To support the present action, the plaintiffs must establish two propositions: 1st. That the bankrupt, at the time of making the conveyance to the defendants, was insolvent or in contemplation of insolvency, and made it with a view to give them a preference ; 2d. That the defendants, at the time of receiving the conveyance, had reasonable cause to believe him to be insolvent and that the conveyance was made in fraud of the bankrupt act.

The testimony offered by the plaintiffs, and admitted against the defendants’ objections, was all competent to be submitted to the jury in support of the first proposition. The evidence of the amount of the property found and taken possession of by the attaching officer in the bankrupt’s shop three or four days after the conveyance to the defendants, and afterwards delivered by him to the assignees, bore upon the question whether the bankrupt was insolvent at the time of that conveyance. The questions asked of the bankrupt were competent as affecting the issue whether at the time of the conveyance he was insolvent or contemplated insolvency, and intended a preference. The mortgage made by him to Whittier about the same time was admissible for the same purpose.

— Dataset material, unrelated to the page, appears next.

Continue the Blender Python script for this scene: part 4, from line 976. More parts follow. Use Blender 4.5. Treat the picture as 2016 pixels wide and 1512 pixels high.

The defendant has no ground of exception to the exclusion of the question put by him to one of the plaintiffs on cross-examination, because the bill of exceptions does not show the purpose of the question, or that it had a material bearing upon any point in controversy. Gates v. Mowry, 15 Gray, 564, 567. Burke v. Savage, 13 Allen, 408.

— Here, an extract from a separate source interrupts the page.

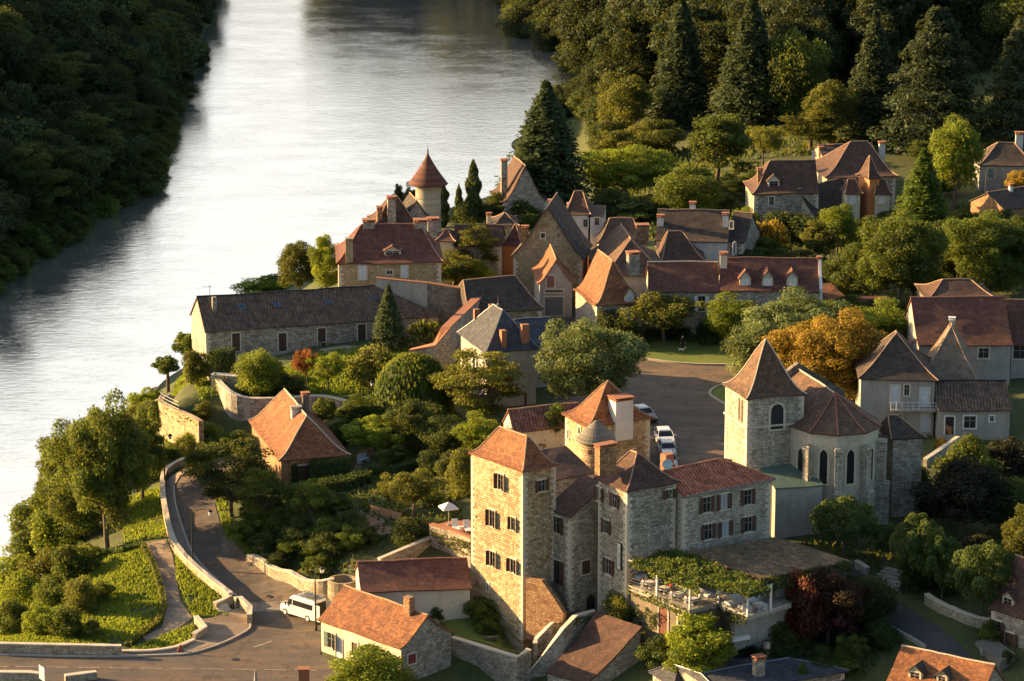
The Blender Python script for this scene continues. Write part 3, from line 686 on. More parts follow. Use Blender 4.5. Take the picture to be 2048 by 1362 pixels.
    if sum(f.normal.z for f in bm.faces) < 0: bmesh.ops.reverse_faces(bm, faces=bm.faces)
    r = bmesh.ops.solidify(bm, geom=bm.faces[:], thickness=.13)
    h.roof = mobj('roof', bm, rm or T_BROWN, h.root, smooth='keep')
    # ---- ridge and hip tiles
    if ridge and roof != 'shed':
        bm = BM(); rr = .085; up = .05
        def W3(p): p = p.copy(); p.z += wob(p+base); return p
        f0 = lambda tt: (h0*tt, B/2*tt)
        if A-h0-h1 > .3: tube(bm, [W3(loc(h0+(A-h0-h1)*i/12, B/2, ze+rise+up)) for i in range(13)], rr, 6)
        for (hh, a_of) in ((h0, lambda tt: h0*tt), (h1, lambda tt: A-h1*tt)):
            if hh <= 0: continue
            for b_of in (lambda tt: B/2*tt, lambda tt: B-B/2*tt):
                tube(bm, [W3(loc(a_of(i/8), b_of(i/8), roofz(i/8)+up-.01*(i == 8))) for i in range(9)], rr*.8, 6)
        mobj('ridge_tiles', bm, ridge_m or M_RIDGE, h.roof)
    # ---- walls
    if not nowall:
        bm = BM(); wa0, wa1 = (og if h0 == 0 else ov), A-(og if h1 == 0 else ov); wb0, wb1 = ov, B-ov
        if roof == 'shed': wb1 = B-.02
        def top(a, b): return surf(a, b) - .10 + wob(loc(a, b, ze)+base)
        K = 8; bs = [wb0+(wb1-wb0)*i/K for i in range(K+1)]
        as_ = [wa0+(wa1-wa0)*i/K for i in range(K+1)]
        def strip(pts_):
            lo = [bm.verts.new(loc(a, b, z0-1.2)) for a, b in pts_]; hi = [bm.verts.new(loc(a, b, top(a, b))) for a, b in pts_]
            for i in range(len(pts_)-1): bm.faces.new((lo[i], lo[i+1], hi[i+1], hi[i]))
        strip([(a, wb0) for a in as_]); strip([(wa1, b) for b in bs]); strip([(a, wb1) for a in as_[::-1]]); strip([(wa0, b) for b in bs[::-1]])
        bmesh.ops.remove_doubles(bm, verts=bm.verts, dist=.001)
        h.wall = mobj('wall', bm, wm or S_GREY, h.root)
    # ---- wall faces in (u along, z) coordinates
    u0 = ov if (axis == 'y' or h0 > 0) else og; u1 = L-(ov if (axis == 'y' or h1 > 0) else og)
    v0 = ov if (axis == 'x' or h0 > 0) else og; v1 = w-(ov if (axis == 'x' or h1 > 0) else og)
    h.faces = {'f': (h.M @ Vector((u0, v0, 0)), ux, -vx), 'l': (h.M @ Vector((u0, v1, 0)), -vx, -ux), 'r': (h.M @ Vector((u1, v0, 0)), vx, ux)}
    h.base = base
    if not nowall and (wm in (S_GOLD, S_GREY, S_CHURCH, S_MANSION, None) and root is None):
        k = 0; rq = random.Random(int(c[0]))
        for (u, v, su, sv) in ((u0, v0, 1, 1), (u1, v0, -1, 1), (u0, v1, 1, -1)):
            z_ = z0; bm = BM()
            while z_ < ze-.45:
                a_, b_ = ((.55, .3) if k % 2 else (.3, .55)); a_ += rq.uniform(-.05, .1); hh_ = rq.uniform(.26, .36)
                q = h.M @ Vector((u+su*(a_/2-.025), v+sv*(b_/2-.025), z_+hh_/2)) - base; box(bm, q, (a_, b_, hh_-.02), rz=t); z_ += hh_; k += 1
            mobj('corner_stones', bm, M_LSTONE, h.wall)
    return h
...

The clause of the bankrupt act, that if a conveyance “ is not made in the usual and ordinary course of business of the debtor, the fact shall be prima facie evidence of fraud,” manifestly applies to both classes of conveyances previously mentioned in the same section; as well to those made within four months with a view to give a preference, as to those made within six month» *107with a view in any manner to defeat, delay or evade the provisions of the act. The instruction given to the jury was therefore correct. Nary v. Merrill, 8 Allen, 451. Metcalf v. Munson, 10 Allen, 491. Scammon v. Cole, 3 Bankr. Reg. 100. Walbrun v. Babbitt, 16 Wall. 577, 581. Wager v. Hall, lb. 584, 600 & seq. The instruction requested was rightly refused. If the transaction between the bankrupt and the defendants was not in the ordinary course of his business, that fact was prima facie evidence against them of the first proposition which the plaintiffs were bound to prove, namely, fraud on the part of the bankrupt. The other proposition to be established was not, as implied in the instruction requested, that the defendants knew of that fraud, but that they had reasonable cause to believe it. Same cases. Coburn v. Proctor, 15 Gray, 38. Beals v. Quinn, 101 Mass. 262. The instructions given to the jury upon that issue are not stated in the bill of exceptions, and must be presumed to have been accurate and sufficient.

The question being whether the transaction was fraudulent because made out of the ordinary course of business of this bankrupt, the evidence that the defendants had bought unmanufactured stock of other manufacturers of boots and shoes, was rightly rejected as immaterial. The testimony that sales or offers of sales of such stock by such a manufacturer would not be a suspicious circumstance which would affect his reputation for solvency was also rightly rejected, because that was not a matter upon which the opinions of witnesses were competent evidence.

But the evidence that it was a general custom and within the ordinary course of business for persons engaged in the same manufacturing business as this bankrupt to sell unmanufactured stock, and that this was a custom generally known to such manufacturers and to dealers in leather, should have been admitted, as bearing upon the question whether the conveyance to the defendants was made in the usual and ordinary course of the bankrupt’s business, as well as upon the question whether the defendants had reasonable cause to believe him to be insolvent, and the conveyance to be made in fraud of the bankrupt act. The rejection of this evidence requires the Exceptions to be sustained.